* BEGIN *

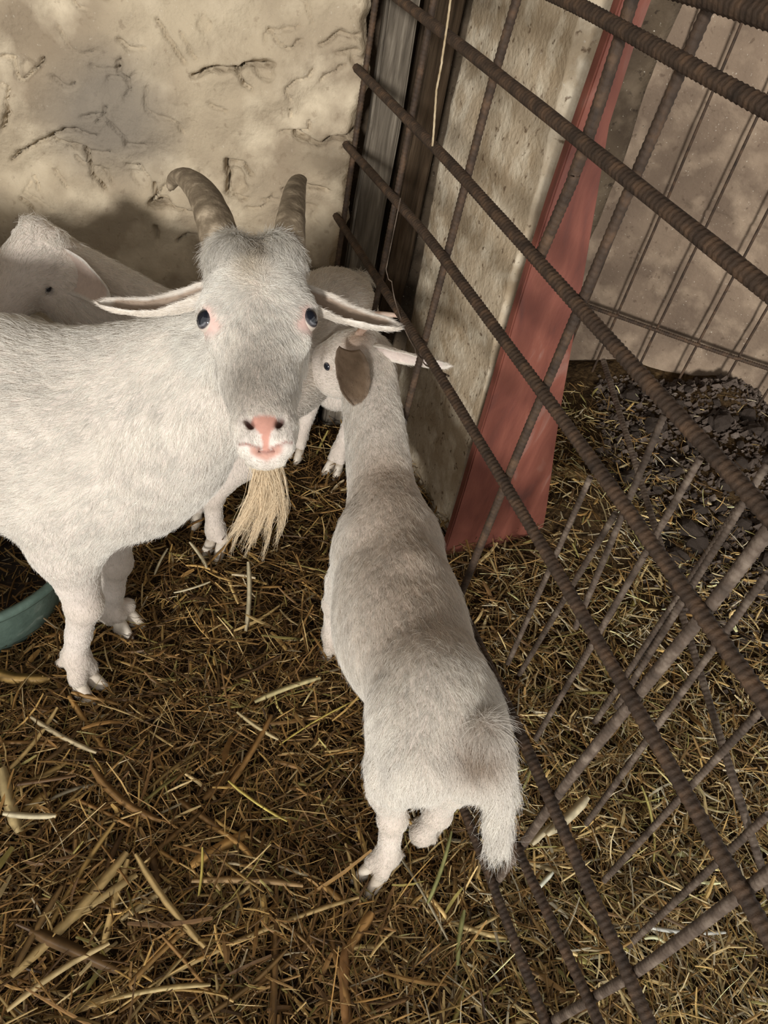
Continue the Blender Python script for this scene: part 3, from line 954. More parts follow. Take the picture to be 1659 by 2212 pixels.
big = empty('horned_goat', (-0.62, 0.857, 0))
tag(big, 'white bearded goat with curved brown horns looking at the camera', 'goat')
eL, eR = at(433, 683, 0.878), at(678, 680, 0.900)
_x = unit(eR - eL); _y = at(592, 925, 0.838) - (eL + eR) / 2; _y = unit(_y - _x * np.dot(_x, _y))
HF = Frame((eL + eR) / 2, _x, _y)
if np.dot(HF.z, CAM - HF.o) < 0:
    HF.z = -HF.z
HF.o = HF.o + HF.z * 0.016
S = Sdf()
yb = 0.862
PINK, DIRT, CREAM = (0.70, 0.40, 0.33), (0.52, 0.45, 0.36), (0.80, 0.73, 0.60)
back_fl = (-1, 0, -0.45)
S.cap((-0.52, yb, 0.548), (-0.92, yb, 0.538), 0.154, 0.156, 0.03, back_fl, 0.024, side=(0, 1, 0), w=0.90)
S.ell((-1.06, yb, 0.56), (0.15, 0.125, 0.135), 0.05, (-0.6, 0, -0.8), 0.022)
S.ell((-0.66, yb - 0.02, 0.505), (0.24, 0.140, 0.115), 0.05, (-0.9, 0, -0.5), 0.024)
for sg in (-1, 1):
    S.ell((-0.465, yb + sg * 0.088, 0.525), (0.082, 0.050, 0.15), 0.05, (-0.75, sg * 0.1, -0.7), 0.020)
S.cap((-0.38, yb, 0.652), (-0.58, yb, 0.652), 0.040, 0.046, 0.05, (-1, 0, -0.1), 0.026)
S.ell((-0.362, yb, 0.585), (0.106, 0.104, 0.140), 0.06, (-0.35, 0, -1), 0.020)
S.ell((-0.398, yb - 0.01, 0.480), (0.085, 0.080, 0.076), 0.05, (-0.2, 0, -1), 0.022)
nk = HF(-0.005, -0.025, -0.115)
S.cap((-0.405, yb, 0.625), nk, 0.110, 0.068, 0.05, (-0.55, -0.05, -0.85), 0.022, side=(0.2, 1, 0), w=0.85)
S.cap((-0.335, yb - 0.02, 0.60), HF(-0.015, 0.010, -0.125), 0.085, 0.048, 0.05, (-0.3, -0.05, -1), 0.020)
# legs
for (kn, ct, ft, toe, top, yy) in (
        (py_(181, 1305, 0.782), py_(170, 1370, 0.782), py_(163, 1418, 0.780), py_(193, 1462, 0.772), V(-0.478, 0.787, 0.47), 0.782),
        (py_(248, 1215, 0.935), py_(243, 1275, 0.935), py_(240, 1322, 0.935), py_(278, 1340, 0.935), V(-0.472, 0.936, 0.47), 0.935)):
    el = V(-0.482, yy, 0.385)
    leg(S, [top, el, kn, ct, ft], [0.066, 0.050, 0.0285, 0.0215, 0.0215], ln=0.008, knees=[(kn + V(0.003, -0.002, 0.004), (0.030, 0.029, 0.034)), (ft, (0.026, 0.024, 0.026))], ks=[0.05, 0.03, 0.015, 0.012])
    tz = V(toe[0], toe[1], 0.0)
    toes(S, tz, (1.0, -0.25), ft + V(0.004, 0, -0.004), 1.2)
    hoof(big, tz + V(-0.004, 0, -0.006), (1.0, -0.25), 1.08)
for yy in (0.785, 0.940):
    st, hk, ft = V(-1.02, yy, 0.38), V(-1.17, yy, 0.255), V(-1.14, yy, 0.075)
    S.ell((-1.08, yb + (yy - yb) * 0.8, 0.48), (0.095, 0.055, 0.14), 0.04, (-0.3, 0, -1), 0.02)
    leg(S, [V(-1.06, yy, 0.44), st, hk, ft], [0.06, 0.05, 0.026, 0.0225], ln=0.009, knees=[(hk, (0.028, 0.024, 0.03)), (ft, (0.026, 0.024, 0.026))], ks=[0.04, 0.03, 0.015, 0.012])
    tz = V(-1.105, yy, 0.0); toes(S, tz, (1, 0), ft, 1.1); hoof(big, tz + V(0, 0, -0.006), (1, 0), 1.15)
S.cap((-1.19, yb, 0.66), (-1.27, yb, 0.60), 0.028, 0.012, 0.03, (-0.5, 0, -0.8), 0.05)
# head
down, upf = HF.d(0, 1, -0.1), HF.d(0, -1, 0)
S.ell(HF(0, -0.055, -0.054), (0.056, 0.064, 0.058), 0.03, HF.d(0, 0.3, 0.2), 0.013, axes=HF.axes)
for sg in (-1, 1):
    S.ell(HF(sg * 0.027, -0.088, -0.032), (0.030, 0.034, 0.036), 0.010, HF.d(sg * 0.35, 0.75, 0.35), 0.026, axes=HF.axes)           # tufted poll
    S.ell(HF(sg * 0.044, -0.012, -0.030), (0.027, 0.032, 0.028), 0.022, HF.d(sg * 0.6, 0.6, 0), 0.010, axes=HF.axes)               # brow
    S.ell(HF(sg * 0.022, 0.046, -0.072), (0.024, 0.055, 0.042), 0.03, HF.d(sg * 0.2, 0.9, -0.3), 0.010, axes=HF.axes)               # cheek
    S.ell(HF(sg * 0.048, 0.020, -0.034), (0.012, 0.020, 0.014), 0.014, down, 0.006, axes=HF.axes)                                    # below the eye
S.cap(HF(0, -0.045, -0.036), HF(0, 0.132, -0.029), 0.048, 0.032, 0.03, HF.d(0, 0.35, 0), 0.010, side=HF.x, w=1.0)                   # forehead to nose
S.cap(HF(0, 0.04, -0.070), HF(0, 0.150, -0.045), 0.033, 0.023, 0.03, down, 0.011)                                                    # jaw
S.ell(HF(0, 0.148, -0.027), (0.0335, 0.034, 0.030), 0.02, down, 0.006, axes=HF.axes)                                                  # muzzle
S.ell(HF(0, 0.160, -0.005), (0.019, 0.014, 0.010), 0.012, down, 0.004, axes=HF.axes)                                                   # nose pad
for sg in (-1, 1):
    S.ell(HF(sg * 0.0165, 0.173, -0.018), (0.0160, 0.014, 0.016), 0.012, HF.d(sg * 0.4, 0.8, 0), 0.005, axes=HF.axes)                  # upper lip
    S.ell(HF(sg * 0.0180, 0.152, -0.010), (0.010, 0.012, 0.010), 0.010, down, 0.004, axes=HF.axes)                                      # nostril wing
S.ell(HF(0, 0.186, -0.031), (0.0225, 0.0062, 0.015), 0.006, down, 0.003, axes=HF.axes)                                                   # lower lip
S.ell(HF(0, 0.174, -0.058), (0.021, 0.012, 0.018), 0.014, down, 0.007, CREAM, axes=HF.axes)                                              # chin
# hollows
for sg in (-1, 1):
    S.ell(HF(sg * 0.0665, 0.0, -0.022), (0.0125, 0.0115, 0.013), 0.006, down, 0.0, (0.62, 0.40, 0.35), axes=HF.axes, wt=0, sub=True)
    S.ell(HF(sg * 0.0170, 0.1535, 0.002), (0.0042, 0.0095, 0.012), 0.003, down, 0.0, axes=(HF.d(1, sg * 0.55, 0), HF.d(-sg * 0.55, 1, 0), HF.d(0, 0, 1)), wt=0, sub=True)
    S.cap(HF(0, 0.1835, -0.006), HF(sg * 0.030, 0.1745, -0.034), 0.0020, 0.0020, 0.004, down, 0.0, wt=0, sub=True)                          # mouth
S.cap(HF(0, 0.166, 0.010), HF(0, 0.182, 0.004), 0.0013, 0.0013, 0.003, down, 0.0, wt=0, sub=True)                                           # philtrum


def paint_big(v, cl, ln, fl):
    L = (v - HF.o) @ np.stack(HF.axes).T
    hd = (np.abs(L[:, 0]) < 0.1) & (np.abs(L[:, 1] - 0.04) < 0.2) & (L[:, 2] > -0.1)
    cl = cl * np.where(hd, 1 + 0.10 * snoise(v, 0.006, 77) + 0.05 * snoise(v, 0.016, 78), 1.0)[:, None]
    # dusty grey-brown bridge of the nose, tan forehead stain and parting
    g = hd * np.exp(-(((L[:, 0] + 0.014) / 0.036) ** 2 + ((L[:, 1] - 0.092) / 0.042) ** 2))
    cl = cl * (1 - 0.62 * g[:, None]) + 0.62 * g[:, None] * np.array([0.36, 0.31, 0.25])
    g = hd * np.exp(-(((L[:, 0] + 0.004) / 0.016) ** 2 + ((L[:, 1] + 0.05) / 0.030) ** 2))
    cl = cl * (1 - 0.55 * g[:, None]) + 0.55 * g[:, None] * np.array([0.45, 0.36, 0.23])
    g = hd * np.exp(-(((L[:, 0] - 0.003) / 0.009) ** 2 + ((L[:, 1] + 0.085) / 0.02) ** 2))
    cl = cl * (1 - 0.6 * g[:, None]) + 0.6 * g[:, None] * np.array([0.30, 0.22, 0.12])
    # nose pad, lips, nostrils
    front = hd & (L[:, 2] > -0.040)
    def blend(m, c, bald):
        nonlocal cl, ln
        m = np.clip(m, 0, 1)
        cl = cl * (1 - m[:, None]) + m[:, None] * np.array(c); ln = ln * (1 - bald * m)
    yy_ = L[:, 1]; ax_ = np.abs(L[:, 0])
    hw_ = np.interp(yy_, [0.146, 0.152, 0.163, 0.171, 0.183], [0.009, 0.016, 0.010, 0.0040, 0.0040])
    blend(front * (1 - smoothstep(0.85, 1.25, ax_ / hw_)) * smoothstep(0.144, 0.151, yy_) * (1 - smoothstep(0.182, 0.186, yy_)), (0.56, 0.29, 0.225), 1.0)
    mouth = 0.1835 - 0.30 * ax_
    blend(front * np.exp(-((yy_ - mouth - 0.0040) / 0.0038) ** 4) * (1 - smoothstep(0.014, 0.022, ax_)), (0.50, 0.285, 0.225), 1.0)
    blend(front * np.exp(-((yy_ - mouth) / 0.0016) ** 2) * (ax_ < 0.03), (0.30, 0.15, 0.12), 1.0)
    for sg in (-1, 1):
        e1 = (L[:, 0] - sg * 0.0170) * 0.876 + (yy_ - 0.1535) * sg * 0.482; e2 = -(L[:, 0] - sg * 0.0170) * sg * 0.482 + (yy_ - 0.1535) * 0.876
        blend(front * np.exp(-((e1 / 0.0042) ** 2 + (e2 / 0.0092) ** 2) ** 2), (0.10, 0.045, 0.035), 1.0)
    # pink skin round the eyes
    for sg in (-1, 1):
        q = np.sqrt(((L[:, 0] - sg * 0.0590) / 0.014) ** 2 + ((L[:, 1] - 0.003) / 0.0145) ** 2 + ((L[:, 2] + 0.022) / 0.03) ** 2)
        q2 = np.sqrt(((L[:, 0] - sg * 0.0500) / 0.010) ** 2 + ((L[:, 1] - 0.017) / 0.008) ** 2 + ((L[:, 2] + 0.022) / 0.03) ** 2)
        g = hd * np.clip(np.exp(-q ** 4) + np.exp(-q2 ** 4), 0, 1)
        cl = cl * (1 - 0.8 * g[:, None]) + 0.8 * g[:, None] * np.array([0.66, 0.42, 0.36]); ln = ln * (1 - 0.9 * g)
    # hair on the face radiates from between the eyes
    d = np.stack([L[:, 0] * 1.3, L[:, 1] + 0.02], 1)
    d /= np.linalg.norm(d, axis=1)[:, None] + 0.01
    rad = d[:, 0:1] * HF.x + d[:, 1:2] * HF.y
    m = (hd & (L[:, 1] < 0.135) & (L[:, 1] > -0.07))[:, None]
    fl = np.where(m, rad * 0.9 + 0.25 * fl, fl)
    # yellowish stain low on the legs
    low = np.exp(-(v[:, 2] / 0.06) ** 2)[:, None] * 0.35
    cl = cl * (1 - low) + low * np.array([0.52, 0.45, 0.36])
    return cl, ln, fl


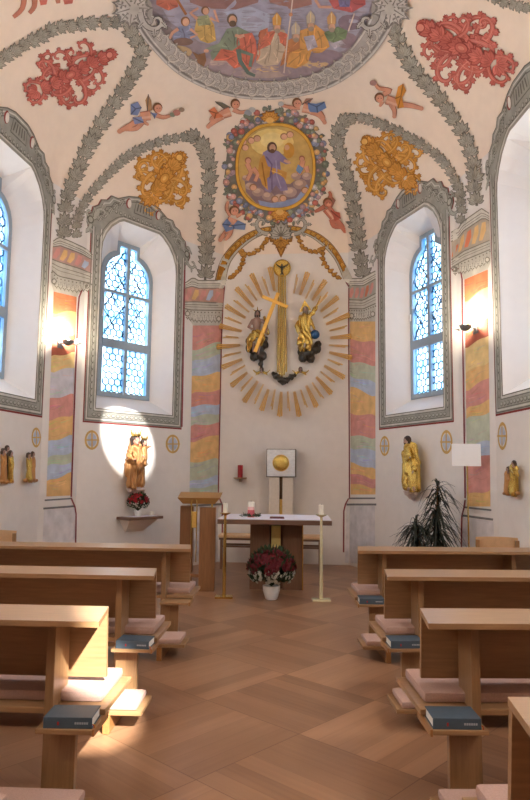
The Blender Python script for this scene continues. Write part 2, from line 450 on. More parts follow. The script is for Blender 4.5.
# ------------------------------------------------------------------ painted decoration on walls and vault
class Paint:
    """Flat patches of colour lying on the plaster."""
    def __init__(s, W=None, base=0, c=0., soft=.1): s.soft = soft; s.W = W; s.base = base; s.c = c; s.lay = 0; s.v = []; s.f = []; s.col = []
    def mix(s, rgb): return (*lin(tuple(a*(1-s.soft)+b*s.soft for a, b in zip(rgb, (206, 188, 174)))), 1)
    def put(s, x, y, off):
        if s.W is None:
            h = on_room(x, y)
            return None if h is None else h[0]+h[1]*off
        q = s.W.p(s.c+x, y, .5); nn = Vector((-s.W.n.x, -s.W.n.y, 0))
        h = ROOM.ray_cast(q, nn)
        if h[0] is None: return None
        z0 = s.W.p(s.c+x, y, 0)
        p = h[0] if (y > Z0-.02 and (h[0]-z0).length < .3) else z0
        return p-nn*off
    def tri(s, a, b, c, col, off, mx, d=0):
        if d < 6:
            ls = [(b-c).length, (c-a).length, (a-b).length]; m_ = max(ls)
            if m_ > mx:
                k = ls.index(m_)
                if k == 0: h = (b+c)/2; s.tri(a, b, h, col, off, mx, d+1); s.tri(a, h, c, col, off, mx, d+1)
                elif k == 1: h = (a+c)/2; s.tri(a, b, h, col, off, mx, d+1); s.tri(h, b, c, col, off, mx, d+1)
                else: h = (a+b)/2; s.tri(a, h, c, col, off, mx, d+1); s.tri(h, b, c, col, off, mx, d+1)
                return
        P = [s.put(q.x, q.y, off) for q in (a, b, c)]
        if None in P: return
        o = len(s.v); s.v += P; s.f.append((o, o+1, o+2)); s.col.append(col)
    def poly(s, pts, rgb, z=0):
        col = s.mix(rgb); off = .002+.0016*(s.base+s.lay+z); mx = 11 if s.W is None else .16
        P = [Vector((p[0], p[1], 0)) for p in pts]
        for t in tessellate_polygon([P]): s.tri(*[Vector((P[i].x, P[i].y)) for i in t], col, off, mx)
    def ell(s, cx, cy, rx, ry, rgb, z=0, rot=0., n=14):
        cr, sr = math.cos(rot), math.sin(rot)
        s.poly([(cx+rx*math.cos(2*PI*i/n)*cr-ry*math.sin(2*PI*i/n)*sr, cy+rx*math.cos(2*PI*i/n)*sr+ry*math.sin(2*PI*i/n)*cr) for i in range(n)], rgb, z)
    def stroke(s, pts, w0, rgb, z=0, w1=None):
        w1 = w0 if w1 is None else w1; P = [Vector(p) for p in pts]; n = len(P); col = s.mix(rgb)
        off = .002+.0016*(s.base+s.lay+z); mx = 14 if s.W is None else .2
        Ls = []; 
        for i in range(n):
            t = (P[min(i+1, n-1)]-P[max(i-1, 0)]); t = t.normalized() if t.length > 1e-6 else Vector((1, 0)); w_ = (w0+(w1-w0)*i/max(1, n-1))/2
            nn = Vector((-t.y, t.x))*w_; Ls.append((P[i]+nn, P[i]-nn))
        for i in range(n-1):
            s.tri(Ls[i][0], Ls[i+1][0], Ls[i+1][1], col, off, mx); s.tri(Ls[i][0], Ls[i+1][1], Ls[i][1], col, off, mx)
    def ring(s, outer, inner, rgb, z=0):
        n = len(outer); col = s.mix(rgb); off = .002+.0016*(s.base+s.lay+z); mx = 11 if s.W is None else .16
        for i in range(n):
            j = (i+1) % n; a, b, c, d = [Vector(q) for q in (outer[i], outer[j], inner[j], inner[i])]
            s.tri(a, b, c, col, off, mx); s.tri(a, c, d, col, off, mx)
    def build(s, name, parent, label=None):
        me = bpy.data.meshes.new(name); me.from_pydata([tuple(v) for v in s.v], [], s.f)
        me.materials.append(PAINT)
        ca = me.color_attributes.new('Col', 'FLOAT_COLOR', 'CORNER'); arr = []
        for c in s.col: arr += list(c)*3
        ca.data.foreach_set('color', arr)
        o = bpy.data.objects.new(name, me); C.objects.link(o); o.parent = parent; o['kind'] = 'structure'
        if label: o['label'] = label
        return o
def smooth_line(pts, n=6):
    P = [Vector(p) for p in pts]; out = []
    for i in range(len(P)-1):
        p0 = P[max(0, i-1)]; p1 = P[i]; p2 = P[i+1]; p3 = P[min(len(P)-1, i+2)]
        for k in range(n):
            t = k/n; out.append(.5*((2*p1)+(p2-p0)*t+(2*p0-5*p1+4*p2-p3)*t*t+(-p0+3*p1-3*p2+p3)*t**3))
    out.append(P[-1]); return out
def jit(c, k=12):
    d = random.uniform(-k, k); return tuple(max(0, min(255, x+d)) for x in c)
LEAFSHAPE = [(0, .02), (.14, .16), (.24, .40), (.36, .22), (.48, .46), (.60, .22), (.74, .36), (.84, .14), (1.05, 0)]
def leaf(p, x, y, ang, L, rgb, dark, fat=1., z=0):
    ca, sa = math.cos(ang), math.sin(ang)
    sh = LEAFSHAPE+[(a, -b) for a, b in reversed(LEAFSHAPE[:-1])]
    T = lambda k, g: [(x+(a*k*L)*ca-(b*k*L*fat)*sa+g[0], y+(a*k*L)*sa+(b*k*L*fat)*ca+g[1]) for a, b in sh]
    p.poly(T(1.1, (0, 0)), dark, z); p.poly(T(.92, (0, 0)), rgb, z+1)
    p.stroke([(x, y), (x+.85*L*ca, y+.85*L*sa)], .09*L, dark, z+2, .03*L)
def leaflet(p, x, y, ang, L, w, rgb, dark, z=0):
    ca, sa = math.cos(ang), math.sin(ang); sh = [(0, 0), (.25, .5), (.55, .62), (.82, .34), (1, 0)]; sh = sh+[(a, -b) for a, b in reversed(sh[1:-1])]
    T = lambda k: [(x+a*k*L*ca-b*w*(k**2)*sa, y+a*k*L*sa+b*w*(k**2)*ca) for a, b in sh]
    p.poly(T(1.1), dark, z); p.poly(T(.95), rgb, z+1); p.stroke([(x+.15*L*ca, y+.15*L*sa), (x+.8*L*ca, y+.8*L*sa)], .1*w, dark, z+2, .05*w)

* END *

WORK REQUIRED: State the number of lines in these entries that include the string "Python". Provide nothing beyond that number.

TASK SOLUTION: 2